Rise in yield contained by demand for safe-haven debt

* Euro zone periphery govt bond yields http://tmsnrt.rs/2ii2Bqr

By Fanny Potkin

LONDON, March 15 (Reuters) - Euro zone borrowing costs inched up in early trades on Thursday, as investors awaited a hefty new dose of supply, although concerns about a global trade war continued to limit the rise.

Italy remained in focus a day after the leader of the far-right League said that the euro was not irreversible and that he was open to forming any sort of coalition government as long as it did not include the Democratic Party, which has ruled for the past five years.

Analysts said the market remained sensitive at the prospect of a populist alliance forming the next government in Italy, the euro zone's third-biggest economy.

"The chance of a government of extreme parties being formed in Italy are still low, but the size of the tail risk in Italy just got fatter," said Peter Chatwell, head of European rates at Mizuho in London.

The premium that investors demand to hold 10-year Italian debt over benchmark German debt was at around 140 basis points, after reaching its widest in one week on Wednesday.

The underperformance of Italian bonds against their southern European peers has been more marked.

The gap between 10-year Italian and Spanish bond yields is at 61 basis points and close to its widest in three weeks.

The Italian/Portuguese 10-year yield gap at 22 bps , is near its widest in seven weeks.

Most better-rated euro zone bonds were up to 2 basis points higher on the day, with France and Spain preparing to auction bonds later on Thursday.

France will sell 7.5 billion euros in long-dated bonds and up to 1.75 billion euros in inflation-linked debt.

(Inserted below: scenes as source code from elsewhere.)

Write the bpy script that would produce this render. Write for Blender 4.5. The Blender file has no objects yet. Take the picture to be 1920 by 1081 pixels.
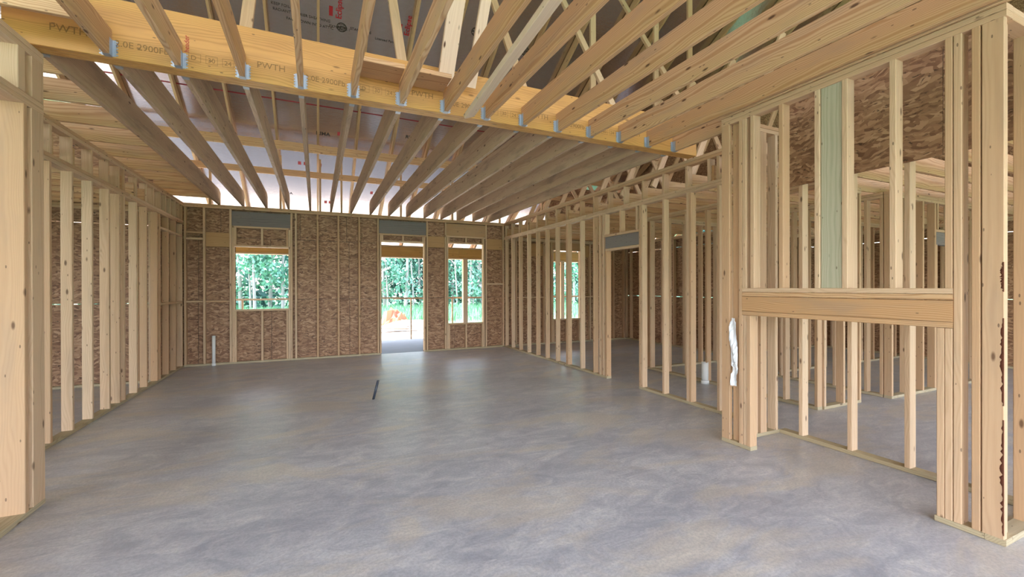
import bpy, math, random
from mathutils import Vector, Matrix

# ------------------------------------------------------------------ camera
scene = bpy.context.scene
C = scene.collection
F_PX, YAW, PITCH, ROLL, CAM_H = 808.2, math.radians(24.415), math.radians(-0.124), math.radians(-0.123), 1.48
cam_data = bpy.data.cameras.new('camera')
cam_data.sensor_fit = 'HORIZONTAL'
cam_data.sensor_width = 36.0
cam_data.lens = F_PX / 1920.0 * 36.0
cam_data.clip_start, cam_data.clip_end = 0.02, 400
cam = bpy.data.objects.new('camera', cam_data)
C.objects.link(cam)
_r = Vector((math.cos(YAW), -math.sin(YAW), 0))
_f = Vector((math.sin(YAW) * math.cos(PITCH), math.cos(YAW) * math.cos(PITCH), math.sin(PITCH)))
_u = _r.cross(_f)
_r2 = _r * math.cos(ROLL) + _u * math.sin(ROLL)
_u2 = _u * math.cos(ROLL) - _r * math.sin(ROLL)
cam.matrix_world = Matrix(((_r2.x, _u2.x, -_f.x, 0), (_r2.y, _u2.y, -_f.y, 0), (_r2.z, _u2.z, -_f.z, CAM_H), (0, 0, 0, 1)))
scene.camera = cam

# ------------------------------------------------------------------ sky, sun, exposure
SUN_EL, SUN_AZ = math.radians(60), math.radians(283)      # high sun over the back yard, to the left
world = bpy.data.worlds.new('world')
scene.world = world
world.use_nodes = True
wn, wl = world.node_tree.nodes, world.node_tree.links
wn.clear()
sky = wn.new('ShaderNodeTexSky')
sky.sky_type = 'NISHITA'
sky.sun_disc = False
sky.sun_elevation = SUN_EL
sky.sun_rotation = SUN_AZ
sky.air_density, sky.dust_density, sky.ozone_density = 1.0, 3.0, 1.0
bg = wn.new('ShaderNodeBackground')
bg.inputs['Strength'].default_value = 1.15
out = wn.new('ShaderNodeOutputWorld')
haze = wn.new('ShaderNodeHueSaturation')          # hazy summer sky, paler than clear air
haze.inputs['Saturation'].default_value = 0.6
wl.new(sky.outputs[0], haze.inputs['Color'])
wl.new(haze.outputs[0], bg.inputs['Color'])
wl.new(bg.outputs[0], out.inputs['Surface'])

sun_data = bpy.data.lights.new('sun', 'SUN')
sun_data.energy = 17.0
sun_data.angle = math.radians(1.5)
sun_data.color = (1.0, 0.965, 0.92)
sun = bpy.data.objects.new('sun', sun_data)
C.objects.link(sun)
_sd = Vector((math.sin(SUN_AZ) * math.cos(SUN_EL), math.cos(SUN_AZ) * math.cos(SUN_EL), math.sin(SUN_EL)))
sun.rotation_euler = _sd.to_track_quat('Z', 'Y').to_euler()
sun.location = _sd * 60

scene.view_settings.view_transform = 'Standard'
scene.view_settings.look = 'None'
scene.view_settings.exposure = 1.0
scene.view_settings.gamma = 1.0
scene.view_settings.use_curve_mapping = False
scene.cycles.max_bounces = 6
scene.cycles.diffuse_bounces = 4
scene.cycles.glossy_bounces = 3
scene.cycles.use_denoising = True
scene.cycles.use_adaptive_sampling = True
scene.cycles.adaptive_threshold = 0.04

random.seed(7)

# ------------------------------------------------------------------ measures (metres)
T = 0.038          # thickness of framing lumber
W4 = 0.089         # 2x4 width
W6 = 0.140
D = 9.90           # inner face of back wall studs
XL = -2.262        # room face of left wall
XR = 4.28          # room face of right wall
XF = 3.56          # front of the fireplace bump-out
XLF = -1.705       # room face of the near left wall
ZLOW = 2.745       # top of the lower double plate
ZT = 3.09          # top of walls

# ------------------------------------------------------------------ material helpers
def new_mat(name):
    m = bpy.data.materials.new(name)
    m.use_nodes = True
    nt = m.node_tree
    b = nt.nodes['Principled BSDF']
    return m, nt, b

def N(nt, kind, **kw):
    n = nt.nodes.new(kind)
    for k, v in kw.items():
        if k in n.inputs:
            n.inputs[k].default_value = v
        else:
            setattr(n, k, v)
    return n

def math_node(nt, op, a, b=None, c=None, clamp=False):
    n = nt.nodes.new('ShaderNodeMath')
    n.operation = op
    n.use_clamp = clamp
    for i, v in enumerate((a, b, c)):
        if v is None:
            continue
        if hasattr(v, 'is_output'):
            nt.links.new(v, n.inputs[i])
        else:
            n.inputs[i].default_value = v
    return n.outputs[0]

def mix_col(nt, fac, a, b, mode='MIX'):
    n = nt.nodes.new('ShaderNodeMix')
    n.data_type = 'RGBA'
    n.blend_type = mode
    def put(sock, v):
        if hasattr(v, 'is_output'):
            nt.links.new(v, sock)
        else:
            sock.default_value = v if not isinstance(v, tuple) or len(v) == 4 else (*v, 1)
    if hasattr(fac, 'is_output'):
        nt.links.new(fac, n.inputs[0])
    else:
        n.inputs[0].default_value = fac
    put(n.inputs[6], a)
    put(n.inputs[7], b)
    return n.outputs[2]

def ramp(nt, fac, stops):
    n = nt.nodes.new('ShaderNodeValToRGB')
    el = n.color_ramp.elements
    while len(el) < len(stops):
        el.new(0.5)
    for e, (p, c) in zip(el, stops):
        e.position = p
        e.color = (*c, 1) if len(c) == 3 else c
    nt.links.new(fac, n.inputs[0])
    return n.outputs[0]

def vec_scale(nt, v, s):
    n = nt.nodes.new('ShaderNodeVectorMath')
    n.operation = 'MULTIPLY'
    nt.links.new(v, n.inputs[0])
    n.inputs[1].default_value = s
    return n.outputs[0]

def vec_add(nt, a, b):
    n = nt.nodes.new('ShaderNodeVectorMath')
    n.operation = 'ADD'
    nt.links.new(a, n.inputs[0])
    if hasattr(b, 'is_output'):
        nt.links.new(b, n.inputs[1])
    else:
        n.inputs[1].default_value = b
    return n.outputs[0]

def noise(nt, v, scale=1.0, detail=3.0, rough=0.55, dist=0.0):
    n = nt.nodes.new('ShaderNodeTexNoise')
    nt.links.new(v, n.inputs['Vector'])
    n.inputs['Scale'].default_value = scale
    n.inputs['Detail'].default_value = detail
    n.inputs['Roughness'].default_value = rough
    n.inputs['Distortion'].default_value = dist
    return n.outputs[0]

def object_coords(nt, spread=40.0):
    """object-space position and the same pushed by a random offset for each board"""
    tc = nt.nodes.new('ShaderNodeTexCoord')
    oi = nt.nodes.new('ShaderNodeObjectInfo')
    cb = nt.nodes.new('ShaderNodeCombineXYZ')
    a = math_node(nt, 'MULTIPLY', oi.outputs['Random'], spread)
    b = math_node(nt, 'MULTIPLY', oi.outputs['Random'], spread * 3.7)
    nt.links.new(a, cb.inputs[0])
    nt.links.new(b, cb.inputs[1])
    nt.links.new(a, cb.inputs[2])
    return tc.outputs['Object'], vec_add(nt, tc.outputs['Object'], cb.outputs[0]), oi

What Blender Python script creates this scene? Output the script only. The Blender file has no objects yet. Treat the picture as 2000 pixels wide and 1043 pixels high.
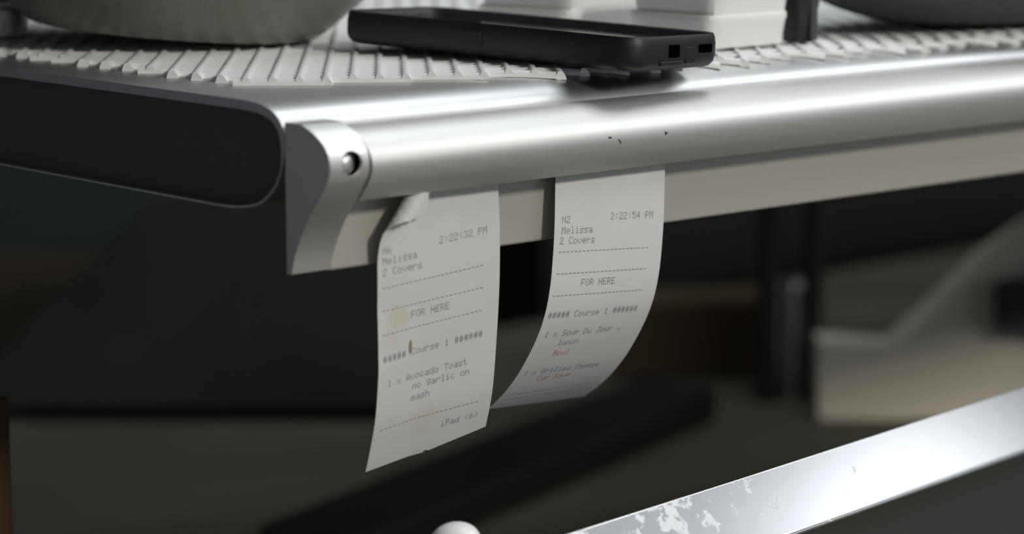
import bpy, bmesh, math, random
from mathutils import Vector, Matrix
from math import sin, cos, pi, radians as R

random.seed(4)
SC = bpy.context.scene
COL = SC.collection

# ------------------------------------------------------------------ camera
cam_d = bpy.data.cameras.new('camera'); cam = bpy.data.objects.new('camera', cam_d); COL.objects.link(cam)
cam_d.sensor_width = 36.0; cam_d.lens = 91.0168
fwd = Vector((0.6546, 0.7370, -0.1685)).normalized()
right = fwd.cross(Vector((0, 0, 1))).normalized(); up = right.cross(fwd).normalized()
mw = Matrix((right, up, -fwd)).transposed().to_4x4(); mw.translation = Vector((-0.6993, -0.9427, 0.1195))
cam.matrix_world = mw
cam_d.clip_start = 0.02; cam_d.clip_end = 50
cam_d.dof.use_dof = True; cam_d.dof.focus_distance = 1.295; cam_d.dof.aperture_fstop = 4.6
SC.camera = cam

# ------------------------------------------------------------------ world, exposure, lights
w = bpy.data.worlds.new('world'); SC.world = w; w.use_nodes = True
w.node_tree.nodes['Background'].inputs[0].default_value = (0.80, 0.86, 1.0, 1)
w.node_tree.nodes['Background'].inputs[1].default_value = 0.34
SC.view_settings.view_transform = 'Standard'; SC.view_settings.look = 'None'
SC.view_settings.gamma = 1.0; SC.view_settings.use_curve_mapping = False
SC.view_settings.exposure = 0.0

def area(name, loc, target, sx, sy, power, col=(1, 1, 1)):
    d = bpy.data.lights.new(name, 'AREA'); d.shape = 'RECTANGLE'; d.size = sx; d.size_y = sy
    d.energy = power; d.color = col
    o = bpy.data.objects.new(name, d); COL.objects.link(o); o.location = loc
    o.rotation_euler = (Vector(target) - Vector(loc)).to_track_quat('-Z', 'Y').to_euler()
    return o
area('ceiling_panel_light', (2.0, -0.82, 1.38), (2.0, -0.82, 0), 2.2, 0.90, 25, (0.93, 0.97, 1.0))
area('hood_fill_light', (2.65, -0.10, 1.38), (2.65, -0.10, 0), 1.0, 0.9, 4, (0.93, 0.97, 1.0))  # added panel, brightens the far part of the rail hood
area('ceiling_panel_light_middle', (0.98, 0.30, 1.38), (0.98, 0.30, 0), 0.62, 0.95, 9, (0.93, 0.97, 1.0))
area('bar_fill_light', (3.3, -1.85, 1.38), (3.3, -1.85, 0), 1.0, 0.8, 1.2, (0.93, 0.97, 1.0))  # added dim panel, lifts the reflection on the near part of the bar
area('bar_highlight_light', (4.1, -1.58, 1.36), (0.4, -0.1, -0.1), 0.5, 0.8, 3.2, (0.95, 0.98, 1.0))  # added unseen area light for the bar highlight, there is no window
area('end_face_fill_light', (-2.45, 2.5, -0.35), (0, 2.5, -0.35), 1.6, 1.4, 1.6, (0.80, 0.88, 1.0))  # added fill for the left-facing end cap and shelf rim, no window there
area('ceiling_spot_front', (0.35, -2.3, 1.12), (0.2, 0.0, -0.1), 0.30, 0.30, 34, (1.0, 0.96, 0.88))

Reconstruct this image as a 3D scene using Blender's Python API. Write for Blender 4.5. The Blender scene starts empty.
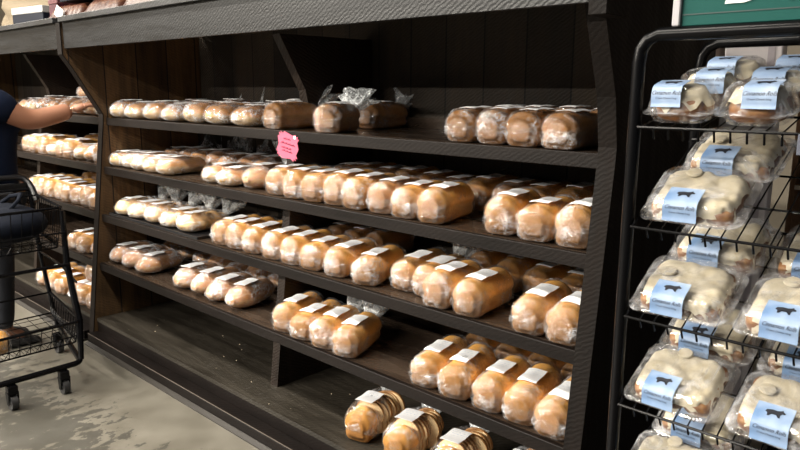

Spain is auctioning up to 5.5 billion euros in long-dated debt.

"The market is making room for supply but we think the auctions from the two issuers, France and Spain, should be easily absorbed," said Mizuho's Chatwell.

However, the rise of bond yields was contained by strong investor demand for safe-haven assets, as fears mount that growing trade tensions will hurt the global economy.

Germany's 10-year bond yield, the benchmark for the region, hovered near a 1-1/2 month low hit on Wednesday, and was last up 0.5 bps at 0.59 percent.

Also on Thursday, the European Central Bank's Sabine Lautenschlaeger is scheduled to speak.

The ECB needs further evidence that inflation is rising towards its target and will end asset buys only when it is satisfied that price growth is on a sustained path towards its objective, two of the ECB's top officials said on Wednesday.